------ Given material ------
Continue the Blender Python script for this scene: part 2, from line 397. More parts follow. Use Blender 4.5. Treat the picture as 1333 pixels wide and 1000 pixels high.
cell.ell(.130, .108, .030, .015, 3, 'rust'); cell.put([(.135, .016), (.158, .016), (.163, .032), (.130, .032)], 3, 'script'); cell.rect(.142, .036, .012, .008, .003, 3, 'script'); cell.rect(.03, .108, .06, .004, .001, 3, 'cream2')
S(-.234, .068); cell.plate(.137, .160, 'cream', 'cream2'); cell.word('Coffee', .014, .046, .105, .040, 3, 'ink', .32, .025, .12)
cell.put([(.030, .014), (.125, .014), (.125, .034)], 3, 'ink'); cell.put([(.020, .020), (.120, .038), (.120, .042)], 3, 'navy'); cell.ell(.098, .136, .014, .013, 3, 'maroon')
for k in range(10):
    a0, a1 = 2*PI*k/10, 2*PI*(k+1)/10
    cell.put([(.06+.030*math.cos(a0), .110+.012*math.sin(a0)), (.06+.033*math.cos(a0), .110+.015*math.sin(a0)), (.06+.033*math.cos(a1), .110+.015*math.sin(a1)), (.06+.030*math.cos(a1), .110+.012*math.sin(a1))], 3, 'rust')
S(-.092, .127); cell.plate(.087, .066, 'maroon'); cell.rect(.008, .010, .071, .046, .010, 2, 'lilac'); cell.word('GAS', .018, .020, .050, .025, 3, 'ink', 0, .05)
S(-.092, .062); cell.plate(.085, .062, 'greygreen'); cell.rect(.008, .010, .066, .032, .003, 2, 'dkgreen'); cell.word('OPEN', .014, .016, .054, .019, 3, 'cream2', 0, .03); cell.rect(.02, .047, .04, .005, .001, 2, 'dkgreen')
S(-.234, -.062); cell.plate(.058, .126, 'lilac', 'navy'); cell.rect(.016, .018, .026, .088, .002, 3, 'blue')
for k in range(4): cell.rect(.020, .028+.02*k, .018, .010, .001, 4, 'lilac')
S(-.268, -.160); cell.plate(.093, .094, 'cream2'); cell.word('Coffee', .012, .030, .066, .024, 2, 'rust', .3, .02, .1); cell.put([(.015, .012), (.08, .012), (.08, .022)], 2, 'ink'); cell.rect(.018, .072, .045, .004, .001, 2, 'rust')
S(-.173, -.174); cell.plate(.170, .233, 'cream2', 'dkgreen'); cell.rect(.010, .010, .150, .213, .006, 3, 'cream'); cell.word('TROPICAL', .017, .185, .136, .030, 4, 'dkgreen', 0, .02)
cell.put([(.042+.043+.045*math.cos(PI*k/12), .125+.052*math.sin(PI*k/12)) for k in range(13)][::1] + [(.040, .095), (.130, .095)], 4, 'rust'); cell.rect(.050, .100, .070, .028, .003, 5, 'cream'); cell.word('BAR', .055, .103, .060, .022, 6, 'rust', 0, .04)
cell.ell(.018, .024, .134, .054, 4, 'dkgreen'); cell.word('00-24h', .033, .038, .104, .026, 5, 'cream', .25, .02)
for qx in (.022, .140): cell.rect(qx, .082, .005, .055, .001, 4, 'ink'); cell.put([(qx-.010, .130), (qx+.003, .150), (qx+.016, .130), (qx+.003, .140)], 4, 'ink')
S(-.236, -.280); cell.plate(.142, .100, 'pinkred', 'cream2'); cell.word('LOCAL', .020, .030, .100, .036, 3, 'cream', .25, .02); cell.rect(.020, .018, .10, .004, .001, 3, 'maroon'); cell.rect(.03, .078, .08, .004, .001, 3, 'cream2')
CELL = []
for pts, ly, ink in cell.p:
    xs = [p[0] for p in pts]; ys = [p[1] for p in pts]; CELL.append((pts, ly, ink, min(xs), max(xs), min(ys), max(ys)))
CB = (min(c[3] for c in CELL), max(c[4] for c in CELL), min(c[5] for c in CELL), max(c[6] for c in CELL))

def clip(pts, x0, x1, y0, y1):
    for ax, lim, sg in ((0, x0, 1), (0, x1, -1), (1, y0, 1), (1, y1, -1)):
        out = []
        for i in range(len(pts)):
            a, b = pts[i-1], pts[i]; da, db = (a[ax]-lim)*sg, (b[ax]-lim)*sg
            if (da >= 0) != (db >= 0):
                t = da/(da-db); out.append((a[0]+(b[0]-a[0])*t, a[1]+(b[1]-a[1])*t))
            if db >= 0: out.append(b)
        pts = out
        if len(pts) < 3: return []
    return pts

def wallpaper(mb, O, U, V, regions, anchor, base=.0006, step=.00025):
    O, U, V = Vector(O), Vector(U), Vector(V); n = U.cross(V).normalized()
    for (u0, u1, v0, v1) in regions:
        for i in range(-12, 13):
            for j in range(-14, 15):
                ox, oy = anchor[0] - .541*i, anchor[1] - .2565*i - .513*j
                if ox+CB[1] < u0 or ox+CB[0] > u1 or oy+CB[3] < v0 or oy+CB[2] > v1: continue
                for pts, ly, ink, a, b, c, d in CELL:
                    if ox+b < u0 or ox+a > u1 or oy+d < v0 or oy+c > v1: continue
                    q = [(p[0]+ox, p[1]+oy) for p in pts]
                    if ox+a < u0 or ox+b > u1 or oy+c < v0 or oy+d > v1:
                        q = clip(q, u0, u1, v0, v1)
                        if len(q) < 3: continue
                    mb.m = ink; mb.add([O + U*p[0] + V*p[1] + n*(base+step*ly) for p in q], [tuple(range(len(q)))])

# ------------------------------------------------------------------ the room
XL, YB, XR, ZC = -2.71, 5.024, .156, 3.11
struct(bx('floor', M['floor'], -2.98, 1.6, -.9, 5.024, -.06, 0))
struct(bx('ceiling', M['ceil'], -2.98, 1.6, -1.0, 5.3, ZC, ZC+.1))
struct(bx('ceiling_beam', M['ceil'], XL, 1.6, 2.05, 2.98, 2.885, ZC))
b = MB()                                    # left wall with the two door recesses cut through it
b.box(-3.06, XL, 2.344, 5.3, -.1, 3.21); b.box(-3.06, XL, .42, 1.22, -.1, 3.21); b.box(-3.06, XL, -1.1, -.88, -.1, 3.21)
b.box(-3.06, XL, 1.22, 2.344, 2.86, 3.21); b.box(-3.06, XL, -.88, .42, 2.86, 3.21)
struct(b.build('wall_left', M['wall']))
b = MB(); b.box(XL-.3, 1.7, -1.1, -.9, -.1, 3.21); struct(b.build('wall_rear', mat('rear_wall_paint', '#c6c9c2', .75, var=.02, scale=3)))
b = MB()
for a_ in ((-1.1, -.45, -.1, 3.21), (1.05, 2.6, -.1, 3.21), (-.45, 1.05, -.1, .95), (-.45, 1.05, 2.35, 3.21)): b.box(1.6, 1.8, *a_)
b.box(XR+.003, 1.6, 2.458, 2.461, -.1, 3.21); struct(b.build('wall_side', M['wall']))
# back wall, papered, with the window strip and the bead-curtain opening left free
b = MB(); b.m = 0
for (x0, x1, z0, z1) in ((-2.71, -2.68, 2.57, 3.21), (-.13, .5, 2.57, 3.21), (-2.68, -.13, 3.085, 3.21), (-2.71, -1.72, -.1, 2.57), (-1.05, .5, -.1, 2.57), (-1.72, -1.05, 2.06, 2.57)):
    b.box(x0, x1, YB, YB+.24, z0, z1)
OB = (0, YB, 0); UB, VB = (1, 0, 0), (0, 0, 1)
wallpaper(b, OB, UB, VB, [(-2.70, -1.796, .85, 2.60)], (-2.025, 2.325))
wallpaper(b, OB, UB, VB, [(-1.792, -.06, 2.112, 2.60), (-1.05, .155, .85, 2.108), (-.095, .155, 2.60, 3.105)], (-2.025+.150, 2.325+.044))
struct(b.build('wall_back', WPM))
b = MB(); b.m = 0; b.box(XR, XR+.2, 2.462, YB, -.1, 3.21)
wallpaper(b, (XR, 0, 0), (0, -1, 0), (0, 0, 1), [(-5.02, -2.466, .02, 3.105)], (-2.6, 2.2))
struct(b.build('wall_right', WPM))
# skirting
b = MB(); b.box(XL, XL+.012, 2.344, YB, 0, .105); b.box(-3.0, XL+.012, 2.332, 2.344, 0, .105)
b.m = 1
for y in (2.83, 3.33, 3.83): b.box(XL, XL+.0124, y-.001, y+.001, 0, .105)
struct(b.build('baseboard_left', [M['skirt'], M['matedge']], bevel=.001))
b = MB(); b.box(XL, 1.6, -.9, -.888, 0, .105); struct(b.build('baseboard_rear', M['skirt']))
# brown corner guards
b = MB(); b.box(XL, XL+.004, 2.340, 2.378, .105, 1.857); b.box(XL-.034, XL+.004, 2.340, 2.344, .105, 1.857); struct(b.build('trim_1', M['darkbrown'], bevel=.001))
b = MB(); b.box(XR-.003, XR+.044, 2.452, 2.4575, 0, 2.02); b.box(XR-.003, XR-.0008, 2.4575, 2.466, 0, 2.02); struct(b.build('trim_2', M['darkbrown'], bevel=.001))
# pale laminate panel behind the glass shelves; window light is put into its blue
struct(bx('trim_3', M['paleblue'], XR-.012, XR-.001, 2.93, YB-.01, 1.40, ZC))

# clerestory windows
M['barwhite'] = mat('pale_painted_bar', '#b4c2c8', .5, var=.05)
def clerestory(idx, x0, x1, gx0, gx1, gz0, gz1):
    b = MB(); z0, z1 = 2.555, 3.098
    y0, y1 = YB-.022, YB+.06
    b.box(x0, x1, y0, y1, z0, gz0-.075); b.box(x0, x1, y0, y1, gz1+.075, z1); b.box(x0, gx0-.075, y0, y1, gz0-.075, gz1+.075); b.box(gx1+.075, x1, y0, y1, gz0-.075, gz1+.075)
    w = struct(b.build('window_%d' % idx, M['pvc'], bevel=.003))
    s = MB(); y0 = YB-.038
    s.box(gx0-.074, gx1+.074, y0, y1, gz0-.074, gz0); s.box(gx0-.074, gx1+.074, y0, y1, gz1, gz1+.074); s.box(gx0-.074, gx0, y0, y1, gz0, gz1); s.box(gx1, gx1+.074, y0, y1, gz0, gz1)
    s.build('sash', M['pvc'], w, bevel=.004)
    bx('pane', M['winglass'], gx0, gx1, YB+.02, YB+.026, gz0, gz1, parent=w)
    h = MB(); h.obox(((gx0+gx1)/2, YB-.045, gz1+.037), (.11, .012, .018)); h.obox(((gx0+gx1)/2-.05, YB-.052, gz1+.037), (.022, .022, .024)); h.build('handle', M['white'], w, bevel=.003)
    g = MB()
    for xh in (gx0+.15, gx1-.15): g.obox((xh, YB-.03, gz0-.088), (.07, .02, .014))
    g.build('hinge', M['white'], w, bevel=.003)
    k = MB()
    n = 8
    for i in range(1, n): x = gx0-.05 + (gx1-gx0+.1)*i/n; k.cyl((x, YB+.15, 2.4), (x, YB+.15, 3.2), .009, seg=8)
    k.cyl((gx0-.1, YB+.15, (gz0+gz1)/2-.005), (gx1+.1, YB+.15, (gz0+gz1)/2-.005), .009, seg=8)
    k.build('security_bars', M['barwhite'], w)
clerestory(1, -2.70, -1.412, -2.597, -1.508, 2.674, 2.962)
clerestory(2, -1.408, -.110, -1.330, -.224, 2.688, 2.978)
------
Find the lines that include the string "script", then copy each of them.

Continue the Blender Python script for this scene: part 2, from line 397. More parts follow. Use Blender 4.5. Treat the picture as 1333 pixels wide and 1000 pixels high.
cell.ell(.130, .108, .030, .015, 3, 'rust'); cell.put([(.135, .016), (.158, .016), (.163, .032), (.130, .032)], 3, 'script'); cell.rect(.142, .036, .012, .008, .003, 3, 'script'); cell.rect(.03, .108, .06, .004, .001, 3, 'cream2')